The solution is to ensure that we have a high-quality test automation suite and a regression safety net when we make changes. Furthermore, we need to have a high internal quality of our system - the system structure, the overall architecture, the modules, all the way down to classes and methods - to ensure that it is readable so that changes take less time.
Performance
Does the product provide fast response times and use resources efficiently?
Everything was fine at the beginning. But now, as we have more users and more data, the system has slowed down. Users are complaining that the system is too slow! Everyone’s frustrated.
What are the most common performance problems? What are their root causes? What can we do to make our system more performant? We will be digging deeper into this in a future article, so make sure to subscribe.
Reliability
Is the system available, fault tolerant, and recoverable?
The system is down again! In business, time is money - and this downtime is causing businesses to lose money. When one (peripheral) part of the system stopped working, now the core parts of the system stopped working too! What about recovery from failure? We may examine this topic in future articles.
Security
Is the system protected through authentication and authorization?
Security is “forgotten“ until it’s too late. It’s too late when a hacker steals all the data and causes reputation loss. Is our system protected? Are we controlling who can access our system and who can perform which actions on our system? We may examine this topic in future articles.
We want to hear from you
Which quality challenges have you seen in the products you’ve worked on? What are the biggest problems regarding quality? What are you seeing as challenges in the teams you’ve worked with? Which quality characteristics should we dig deeper into during our next articles?
Leave a comment below; I’m looking forward to hearing from you!
"Poor quality is like an avalanche"
I'm totally stealing that line!
I didn't know about ISO-25010. Thanks! You made my day :)
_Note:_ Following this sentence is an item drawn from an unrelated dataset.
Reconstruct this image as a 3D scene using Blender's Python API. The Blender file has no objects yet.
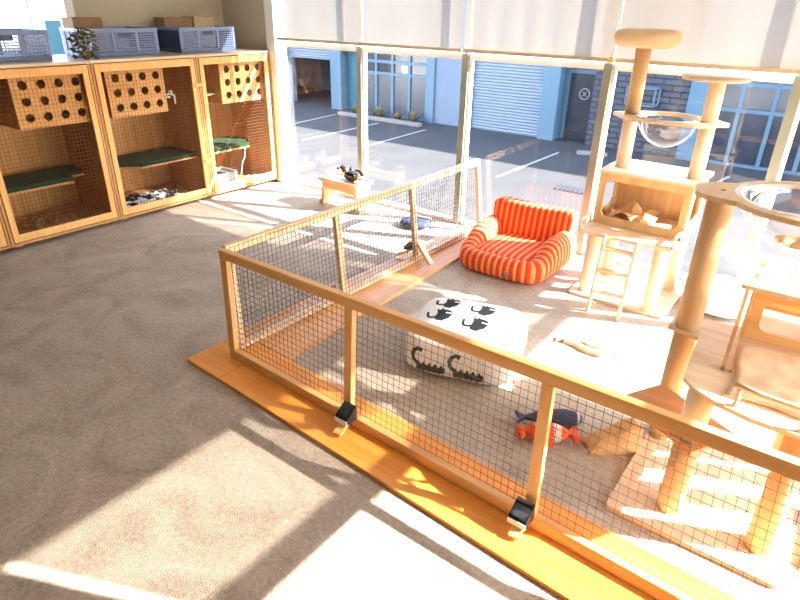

About quality, my biggest challenge has been the same for several years now. How to make the management understand that internal software quality is important. How to use the numbers and data we have at our disposal to get slack time to work on refactoring, decoupling and code organization. It's hard, imo, to make the product and the management understand that X% of the time should be invested in quality. They prefer devs to fix bugs and release new features.